Anyone producing professional live events knows the scenario: the stage is set, the cameras are ready, the stream goes live in a few minutes – and then the speaker order changes at short notice. What follows is a frantic search through the graphics list, hasty adjustments to lower thirds, and in the worst case, the moment a wrong person is displayed on screen.

Speaker recognition is no longer a futuristic technology. It’s a practical tool specifically designed for these situations. This article highlights the four most common challenges at events with changing speakers and shows how iveo solves them.

The Four Key Challenges

1. Changing and Sometimes Unknown Individuals on Stage

At conferences, panels, or TV productions, dozens of speakers often appear – and not all of them are personally known to the technical team beforehand. Whoever is currently at the podium must be manually identified and assigned to the correct graphic. The larger the event, the more prone to errors this process becomes.

2. Lower Thirds are Created Individually – Every Change Costs Time

For professional events and TV formats, name graphics (lower thirds) are created individually in graphic design programmes. If a name, title, or function changes, the graphic must be manually updated, exported, and imported into the broadcast system. In a live production with a tight schedule, this is a significant effort – and a real risk factor.

3. Incorrect Overlays Damage Reputation

An incorrect lower third is more than a technical error. It can misrepresent a person, confuse a title, or in the worst case, show a completely different individual. Such blunders are captured on social media and can permanently damage trust in the production and the organiser.

4. Last-Minute Programme Changes are Difficult to Keep Synchronised

Programme changes are the rule, not the exception, at live events. A speaker drops out, another is added at short notice, the order of panels shifts. This information then needs to be manually updated in all involved systems – graphics computers, teleprompters, presenter notes. A single forgotten step is enough to produce an error live.

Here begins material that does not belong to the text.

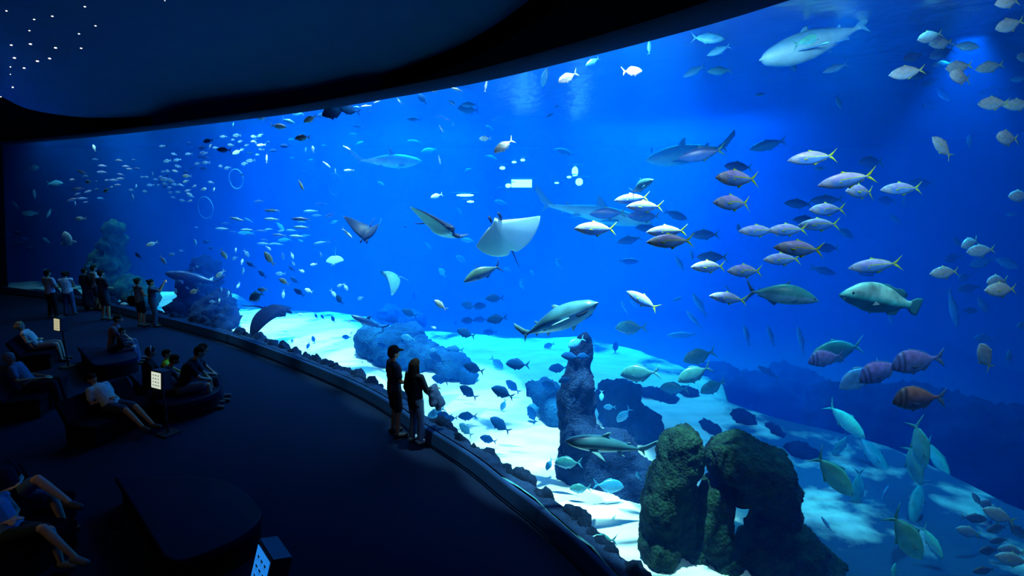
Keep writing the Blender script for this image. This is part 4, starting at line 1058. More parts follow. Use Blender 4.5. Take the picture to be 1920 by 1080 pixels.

How iveo Solves These Problems

Automatic Assignment via Facial Recognition

The iveo Speaker Detection recognises individuals in the camera feed in real-time and automatically assigns them to the corresponding dataset in the platform. Speaker information such as name, title, and organisation is thus always linked and up-to-date – without manual searching by the technical team.

Confirm Lower Third Suggestion with One Click

As soon as a person is recognised, iveo automatically suggests the appropriate lower third. The operator confirms the suggestion with a single click and displays the graphic. What previously required several manual steps is reduced to one action.

Only Unambiguous Results are Offered

Safety takes precedence over speed: iveo only displays a speaker suggestion if the recognition is unambiguous. Uncertain or ambiguous results are not passed on. The team retains control at all times and does not make overlay decisions based on assumptions.

Review and Adjust Changes Immediately

All speaker profiles, recognition features, and graphic assignments can be reviewed and updated in iveo directly before the event. Last-minute programme changes are therefore no longer a crisis scenario, but a routine task taking just a few seconds.

Conclusion

Professional event production requires reliability – especially when going live and there’s no second chance. Automatic speaker recognition is not a gimmick, but a concrete tool that eliminates sources of error, speeds up processes, and relieves the technical team.

The iveo Speaker Detection App brings this technology directly into existing event infrastructure – without complicated integration, without separate hardware requirements. Those who regularly produce events with changing speakers save time, reduce errors, and work more securely.